━━ Task inputs
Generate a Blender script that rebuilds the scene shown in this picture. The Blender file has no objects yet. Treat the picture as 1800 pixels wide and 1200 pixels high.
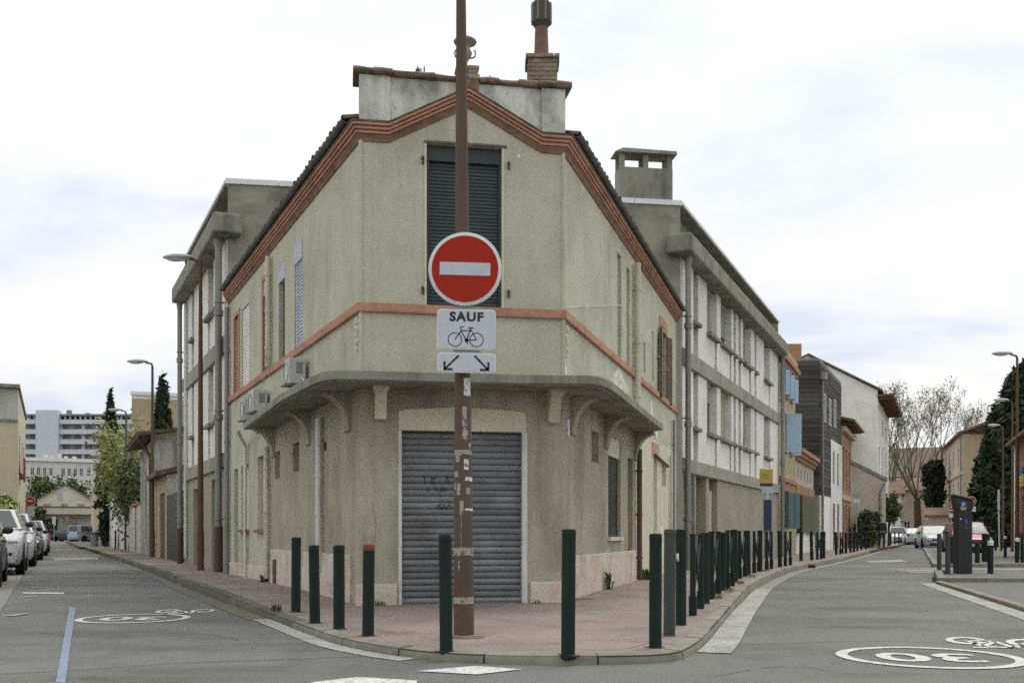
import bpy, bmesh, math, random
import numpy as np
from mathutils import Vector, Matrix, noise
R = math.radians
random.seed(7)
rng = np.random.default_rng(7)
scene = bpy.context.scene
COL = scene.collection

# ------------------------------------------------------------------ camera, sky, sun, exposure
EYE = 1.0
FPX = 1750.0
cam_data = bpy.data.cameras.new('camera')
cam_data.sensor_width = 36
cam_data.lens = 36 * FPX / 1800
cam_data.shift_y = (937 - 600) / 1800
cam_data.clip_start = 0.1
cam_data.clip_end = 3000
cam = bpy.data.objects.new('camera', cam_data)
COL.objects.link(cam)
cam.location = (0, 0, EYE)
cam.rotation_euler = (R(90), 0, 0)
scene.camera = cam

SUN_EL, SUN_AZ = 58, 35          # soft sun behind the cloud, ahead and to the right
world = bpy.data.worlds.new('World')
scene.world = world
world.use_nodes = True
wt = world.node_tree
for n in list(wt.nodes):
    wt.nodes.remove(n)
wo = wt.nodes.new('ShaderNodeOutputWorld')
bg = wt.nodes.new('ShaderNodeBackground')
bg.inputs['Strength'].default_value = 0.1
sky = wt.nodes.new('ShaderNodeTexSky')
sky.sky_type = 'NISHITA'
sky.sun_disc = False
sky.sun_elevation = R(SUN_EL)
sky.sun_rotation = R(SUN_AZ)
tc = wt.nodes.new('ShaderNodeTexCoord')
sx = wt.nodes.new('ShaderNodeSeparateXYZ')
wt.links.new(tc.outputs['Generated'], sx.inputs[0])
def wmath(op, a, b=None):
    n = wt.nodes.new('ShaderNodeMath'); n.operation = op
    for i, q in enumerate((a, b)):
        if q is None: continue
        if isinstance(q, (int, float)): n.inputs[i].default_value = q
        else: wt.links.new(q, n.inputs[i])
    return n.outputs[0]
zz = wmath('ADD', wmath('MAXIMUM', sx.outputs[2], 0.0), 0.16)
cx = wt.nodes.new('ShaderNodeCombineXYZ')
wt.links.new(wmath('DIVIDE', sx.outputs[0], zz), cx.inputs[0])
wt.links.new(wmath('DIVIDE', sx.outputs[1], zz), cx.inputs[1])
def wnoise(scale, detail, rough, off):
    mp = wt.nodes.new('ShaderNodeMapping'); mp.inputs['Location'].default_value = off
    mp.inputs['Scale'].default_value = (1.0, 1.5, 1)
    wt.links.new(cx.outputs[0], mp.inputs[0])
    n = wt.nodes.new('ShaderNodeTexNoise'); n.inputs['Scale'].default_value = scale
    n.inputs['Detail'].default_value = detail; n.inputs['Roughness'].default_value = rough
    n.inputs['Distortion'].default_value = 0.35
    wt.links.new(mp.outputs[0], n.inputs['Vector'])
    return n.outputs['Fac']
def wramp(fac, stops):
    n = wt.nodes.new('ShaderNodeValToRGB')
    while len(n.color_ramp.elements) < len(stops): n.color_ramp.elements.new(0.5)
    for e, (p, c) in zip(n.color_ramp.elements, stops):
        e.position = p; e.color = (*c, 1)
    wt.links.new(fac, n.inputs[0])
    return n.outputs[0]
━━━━
━━ Task inputs
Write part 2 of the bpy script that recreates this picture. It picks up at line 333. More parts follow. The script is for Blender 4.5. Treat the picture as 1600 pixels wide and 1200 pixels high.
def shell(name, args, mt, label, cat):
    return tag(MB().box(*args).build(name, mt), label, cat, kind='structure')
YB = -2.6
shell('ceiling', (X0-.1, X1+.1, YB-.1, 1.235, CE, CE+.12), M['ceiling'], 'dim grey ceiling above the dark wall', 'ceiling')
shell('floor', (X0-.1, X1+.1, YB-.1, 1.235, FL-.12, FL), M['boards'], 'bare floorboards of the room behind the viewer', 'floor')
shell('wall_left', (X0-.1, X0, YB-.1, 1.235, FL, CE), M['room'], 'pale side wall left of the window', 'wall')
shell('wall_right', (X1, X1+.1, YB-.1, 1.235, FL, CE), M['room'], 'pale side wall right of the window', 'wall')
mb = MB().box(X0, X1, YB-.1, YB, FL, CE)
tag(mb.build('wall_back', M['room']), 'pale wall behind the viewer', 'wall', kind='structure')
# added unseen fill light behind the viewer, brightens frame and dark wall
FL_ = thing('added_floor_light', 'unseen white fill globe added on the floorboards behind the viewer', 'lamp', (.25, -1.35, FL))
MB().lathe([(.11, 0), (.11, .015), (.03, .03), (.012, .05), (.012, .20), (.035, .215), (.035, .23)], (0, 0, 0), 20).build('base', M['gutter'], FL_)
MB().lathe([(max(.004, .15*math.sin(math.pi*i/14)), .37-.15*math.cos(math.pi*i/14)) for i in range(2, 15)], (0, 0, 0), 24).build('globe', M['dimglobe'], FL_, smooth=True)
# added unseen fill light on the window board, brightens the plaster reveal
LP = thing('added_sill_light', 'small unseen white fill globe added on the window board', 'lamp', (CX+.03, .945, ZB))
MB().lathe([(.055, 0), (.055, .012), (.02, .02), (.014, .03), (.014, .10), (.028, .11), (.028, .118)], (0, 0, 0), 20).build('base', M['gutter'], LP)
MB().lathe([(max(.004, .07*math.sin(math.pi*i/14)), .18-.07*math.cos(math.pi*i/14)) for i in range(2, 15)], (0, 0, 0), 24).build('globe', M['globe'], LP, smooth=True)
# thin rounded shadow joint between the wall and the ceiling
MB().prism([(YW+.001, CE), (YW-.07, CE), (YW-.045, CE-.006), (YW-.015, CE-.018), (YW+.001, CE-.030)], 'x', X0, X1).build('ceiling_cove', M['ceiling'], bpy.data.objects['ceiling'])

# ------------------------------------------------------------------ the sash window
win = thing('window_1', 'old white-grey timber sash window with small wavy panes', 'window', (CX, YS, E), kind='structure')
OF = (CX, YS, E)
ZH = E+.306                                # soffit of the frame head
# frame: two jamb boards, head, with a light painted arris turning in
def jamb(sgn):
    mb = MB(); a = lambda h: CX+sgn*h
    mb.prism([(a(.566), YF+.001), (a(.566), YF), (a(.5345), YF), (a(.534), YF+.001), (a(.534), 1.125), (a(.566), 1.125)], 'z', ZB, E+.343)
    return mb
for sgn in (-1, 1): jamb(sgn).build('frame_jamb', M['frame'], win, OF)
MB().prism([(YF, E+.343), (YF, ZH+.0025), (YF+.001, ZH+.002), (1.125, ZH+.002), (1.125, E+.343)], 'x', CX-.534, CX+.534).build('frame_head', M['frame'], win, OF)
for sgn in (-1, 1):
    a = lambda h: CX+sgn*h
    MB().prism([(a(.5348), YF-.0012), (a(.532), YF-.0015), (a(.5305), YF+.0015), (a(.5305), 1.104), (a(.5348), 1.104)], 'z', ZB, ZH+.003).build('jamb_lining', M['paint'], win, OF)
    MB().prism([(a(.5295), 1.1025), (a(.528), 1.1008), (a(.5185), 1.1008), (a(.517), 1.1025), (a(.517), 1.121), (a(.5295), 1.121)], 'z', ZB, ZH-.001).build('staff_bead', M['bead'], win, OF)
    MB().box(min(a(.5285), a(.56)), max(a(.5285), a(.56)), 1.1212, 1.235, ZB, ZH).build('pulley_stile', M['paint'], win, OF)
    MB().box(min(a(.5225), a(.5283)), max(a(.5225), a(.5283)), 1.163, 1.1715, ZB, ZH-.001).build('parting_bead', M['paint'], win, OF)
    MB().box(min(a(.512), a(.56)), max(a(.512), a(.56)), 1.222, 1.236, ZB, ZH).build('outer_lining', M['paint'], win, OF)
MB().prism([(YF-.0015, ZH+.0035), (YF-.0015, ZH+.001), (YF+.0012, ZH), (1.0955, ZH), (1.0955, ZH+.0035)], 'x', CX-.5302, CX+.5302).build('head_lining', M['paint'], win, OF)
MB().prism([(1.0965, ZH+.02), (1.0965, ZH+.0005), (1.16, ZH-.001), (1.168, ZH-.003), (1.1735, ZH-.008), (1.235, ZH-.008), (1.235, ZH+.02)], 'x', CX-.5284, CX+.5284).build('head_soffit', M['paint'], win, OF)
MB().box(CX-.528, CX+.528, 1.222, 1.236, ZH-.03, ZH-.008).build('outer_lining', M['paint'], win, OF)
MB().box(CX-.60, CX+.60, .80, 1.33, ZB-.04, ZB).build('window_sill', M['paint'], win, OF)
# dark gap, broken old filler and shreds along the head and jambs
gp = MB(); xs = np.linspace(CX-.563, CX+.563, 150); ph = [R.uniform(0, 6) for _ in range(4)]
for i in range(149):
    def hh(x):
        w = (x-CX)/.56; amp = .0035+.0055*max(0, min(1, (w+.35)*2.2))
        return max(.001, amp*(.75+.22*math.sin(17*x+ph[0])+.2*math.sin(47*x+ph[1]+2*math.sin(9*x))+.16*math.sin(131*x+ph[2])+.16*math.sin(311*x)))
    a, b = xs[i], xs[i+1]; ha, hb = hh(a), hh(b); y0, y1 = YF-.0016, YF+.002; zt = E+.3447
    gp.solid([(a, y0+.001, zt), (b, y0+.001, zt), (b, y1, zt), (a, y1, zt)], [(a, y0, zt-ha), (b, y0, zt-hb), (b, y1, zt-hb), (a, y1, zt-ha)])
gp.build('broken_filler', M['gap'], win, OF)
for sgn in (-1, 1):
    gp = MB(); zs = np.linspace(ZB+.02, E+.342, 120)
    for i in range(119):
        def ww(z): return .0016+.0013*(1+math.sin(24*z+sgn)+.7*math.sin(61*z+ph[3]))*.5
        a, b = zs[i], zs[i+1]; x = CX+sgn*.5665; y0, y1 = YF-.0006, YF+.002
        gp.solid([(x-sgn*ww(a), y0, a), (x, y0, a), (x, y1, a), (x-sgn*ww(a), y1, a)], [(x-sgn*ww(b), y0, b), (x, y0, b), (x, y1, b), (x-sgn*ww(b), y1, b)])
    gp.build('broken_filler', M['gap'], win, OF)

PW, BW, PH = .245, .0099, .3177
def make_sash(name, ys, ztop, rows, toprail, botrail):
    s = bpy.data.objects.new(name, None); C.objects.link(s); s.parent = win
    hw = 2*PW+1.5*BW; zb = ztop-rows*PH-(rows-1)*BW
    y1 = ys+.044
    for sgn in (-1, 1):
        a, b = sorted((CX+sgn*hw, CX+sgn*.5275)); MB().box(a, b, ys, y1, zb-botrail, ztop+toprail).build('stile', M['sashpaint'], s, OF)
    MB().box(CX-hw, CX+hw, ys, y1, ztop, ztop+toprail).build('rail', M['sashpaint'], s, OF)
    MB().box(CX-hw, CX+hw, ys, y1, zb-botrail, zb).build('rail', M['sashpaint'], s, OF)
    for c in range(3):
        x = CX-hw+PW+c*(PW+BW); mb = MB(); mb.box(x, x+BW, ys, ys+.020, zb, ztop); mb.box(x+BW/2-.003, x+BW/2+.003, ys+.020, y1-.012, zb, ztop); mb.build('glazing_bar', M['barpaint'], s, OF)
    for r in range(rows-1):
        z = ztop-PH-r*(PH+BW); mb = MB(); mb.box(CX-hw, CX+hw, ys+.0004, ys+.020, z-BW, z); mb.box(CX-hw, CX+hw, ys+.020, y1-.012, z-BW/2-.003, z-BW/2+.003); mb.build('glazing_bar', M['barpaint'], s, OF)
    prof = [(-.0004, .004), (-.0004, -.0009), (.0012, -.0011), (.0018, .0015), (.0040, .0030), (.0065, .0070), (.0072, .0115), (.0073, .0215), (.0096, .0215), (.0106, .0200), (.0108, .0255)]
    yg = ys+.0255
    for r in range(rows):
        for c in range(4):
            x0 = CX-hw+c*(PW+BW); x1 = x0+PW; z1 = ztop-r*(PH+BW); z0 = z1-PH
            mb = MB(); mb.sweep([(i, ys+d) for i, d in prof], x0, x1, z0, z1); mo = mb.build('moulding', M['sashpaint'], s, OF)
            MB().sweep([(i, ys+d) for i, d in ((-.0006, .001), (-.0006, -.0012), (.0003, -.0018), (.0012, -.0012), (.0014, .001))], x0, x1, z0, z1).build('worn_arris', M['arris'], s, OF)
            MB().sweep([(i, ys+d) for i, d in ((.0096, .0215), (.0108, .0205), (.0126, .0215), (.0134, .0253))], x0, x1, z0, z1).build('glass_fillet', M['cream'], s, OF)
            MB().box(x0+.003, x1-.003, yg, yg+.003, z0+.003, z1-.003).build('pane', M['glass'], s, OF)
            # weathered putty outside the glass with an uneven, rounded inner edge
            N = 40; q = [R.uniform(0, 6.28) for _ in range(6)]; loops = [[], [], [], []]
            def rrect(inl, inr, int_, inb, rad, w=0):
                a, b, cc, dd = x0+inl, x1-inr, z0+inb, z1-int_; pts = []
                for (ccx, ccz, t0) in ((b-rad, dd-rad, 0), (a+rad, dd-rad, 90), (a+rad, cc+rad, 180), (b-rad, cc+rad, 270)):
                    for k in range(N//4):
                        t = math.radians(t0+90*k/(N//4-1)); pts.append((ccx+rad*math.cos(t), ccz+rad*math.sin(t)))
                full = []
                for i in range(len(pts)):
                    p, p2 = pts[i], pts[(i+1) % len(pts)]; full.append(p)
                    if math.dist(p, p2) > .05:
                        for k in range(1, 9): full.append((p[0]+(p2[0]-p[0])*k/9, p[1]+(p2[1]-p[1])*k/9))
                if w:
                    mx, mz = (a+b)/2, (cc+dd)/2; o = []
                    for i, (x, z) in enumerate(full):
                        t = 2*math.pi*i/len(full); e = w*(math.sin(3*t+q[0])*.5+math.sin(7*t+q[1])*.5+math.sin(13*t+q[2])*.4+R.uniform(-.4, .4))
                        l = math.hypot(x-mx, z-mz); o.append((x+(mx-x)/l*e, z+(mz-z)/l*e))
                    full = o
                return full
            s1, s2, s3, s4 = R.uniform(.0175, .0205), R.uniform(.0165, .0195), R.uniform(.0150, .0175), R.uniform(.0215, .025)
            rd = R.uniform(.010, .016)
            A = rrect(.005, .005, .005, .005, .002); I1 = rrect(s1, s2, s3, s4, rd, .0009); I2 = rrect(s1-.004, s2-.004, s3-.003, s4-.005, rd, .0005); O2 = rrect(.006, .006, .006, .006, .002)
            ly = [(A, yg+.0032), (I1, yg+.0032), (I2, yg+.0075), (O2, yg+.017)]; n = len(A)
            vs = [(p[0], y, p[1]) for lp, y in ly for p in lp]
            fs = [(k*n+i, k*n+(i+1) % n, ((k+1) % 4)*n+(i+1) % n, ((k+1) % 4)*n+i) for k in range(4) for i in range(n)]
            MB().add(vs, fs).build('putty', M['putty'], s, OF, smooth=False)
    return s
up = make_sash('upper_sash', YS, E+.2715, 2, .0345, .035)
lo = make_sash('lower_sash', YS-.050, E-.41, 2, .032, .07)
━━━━
#### Instructions for the task
Beginning at the line above that contains "Generate a Blender", repeat each line exactly through the one that contains "scene.camera = cam", and leave out the pictures.

#### Task response
Generate a Blender script that rebuilds the scene shown in this picture. The Blender file has no objects yet. Treat the picture as 1800 pixels wide and 1200 pixels high.
import bpy, bmesh, math, random
import numpy as np
from mathutils import Vector, Matrix, noise
R = math.radians
random.seed(7)
rng = np.random.default_rng(7)
scene = bpy.context.scene
COL = scene.collection

# ------------------------------------------------------------------ camera, sky, sun, exposure
EYE = 1.0
FPX = 1750.0
cam_data = bpy.data.cameras.new('camera')
cam_data.sensor_width = 36
cam_data.lens = 36 * FPX / 1800
cam_data.shift_y = (937 - 600) / 1800
cam_data.clip_start = 0.1
cam_data.clip_end = 3000
cam = bpy.data.objects.new('camera', cam_data)
COL.objects.link(cam)
cam.location = (0, 0, EYE)
cam.rotation_euler = (R(90), 0, 0)
scene.camera = cam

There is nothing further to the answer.